The induction coil 26 is supplied with an alternating current of suitable frequency and voltage for a sufficiently long period of time for the region of the metal sheets 18, 20 which is beneath the induction coil 26 and thus above the recess 24 to be sufficiently heated.

Thereafter, the connecting element 16 which is self-boring without chip formation is inserted, in the manner in which connecting elements which are self-boring without chip formation known in the prior art are inserted, at the point in the two metal sheets 18, 20 which has now been heated according to the invention.

The recess 24 on one hand provides the space which accommodates the portion of the connecting element 16 which projects downwardly out of and beyond the metal sheets 18, 20 after insertion, and on the other hand prevents the metal sheets 18, 20 from cooling or prevents thermal dissipation therefrom via the support 22.

According to the invention, even metal sheets 18, 20 made of substantially harder steel categories are able to be connected to or fitted with connecting elements which are self-boring without chip formation.
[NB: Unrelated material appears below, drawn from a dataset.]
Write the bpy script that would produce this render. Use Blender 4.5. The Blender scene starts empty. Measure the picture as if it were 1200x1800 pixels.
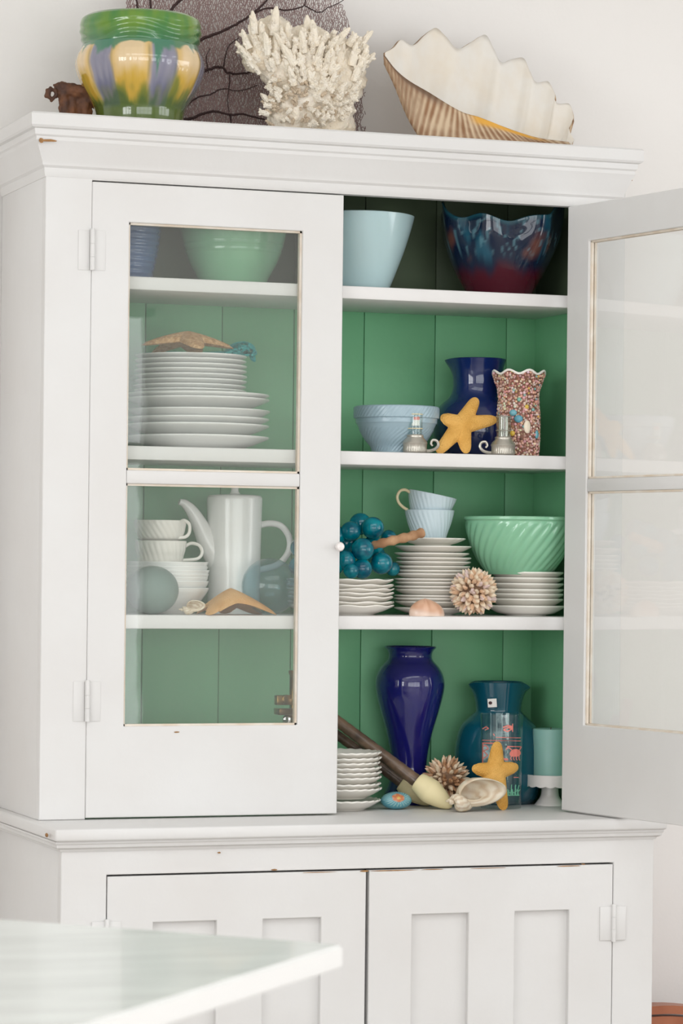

As an alternative to the embodiment explained here for inserting the connecting element 16 into two metal sheets 18, 20, the connection element is also able to be inserted according to the invention into just a single metal sheet, or into three or more metal sheets.

Claims

1. Method for inserting connecting elements (16) which are self-boring without chip formation, such as screws or blind rivets, into one or more metal sheets (18, 20), said method including the steps of: heating the metal sheet(s) (18, 20) by means of electrical energy shortly before commencement of the insertion operation, heating takes place by means of an induction coil (26) arranged in the vicinity of a point on the metal sheet(s) (18, 20) at which the connecting element is inserted (16).

2. The method according to claim 1, wherein the induction coil (26) is concentrically arranged with respect to the point on the metal sheet(s) (18, 20) at which the connecting element (16) is inserted.

3. The method according to claim 2, wherein the induction coil (26) has a central opening and remains above the metal sheet(s) (18, 20) during the insertion operation, and the connecting element (16) is inserted through the central opening in the induction coil (26).

4. Device (10) for inserting a connecting element (16) which is self-boring without chip formation into one or more metal sheets (18, 20), said device comprising: an induction coil (26) arranged, at least before and/or during the insertion operation, in a vicinity of a point on the metal sheet(s) (18, 20) at which the connecting element (16) is inserted.

5. The device (10) according to claim 4, wherein the induction coil (26) is, at least before and/or during the insertion operation, concentrically arranged with respect to the point on the metal sheet(s) (18, 20) at which the connecting element (16) is inserted.

6. The device (10) according to claim 5, wherein the induction coil (26) has a central opening and is arranged such that the connection element (16) penetrates this opening during the insertion operation.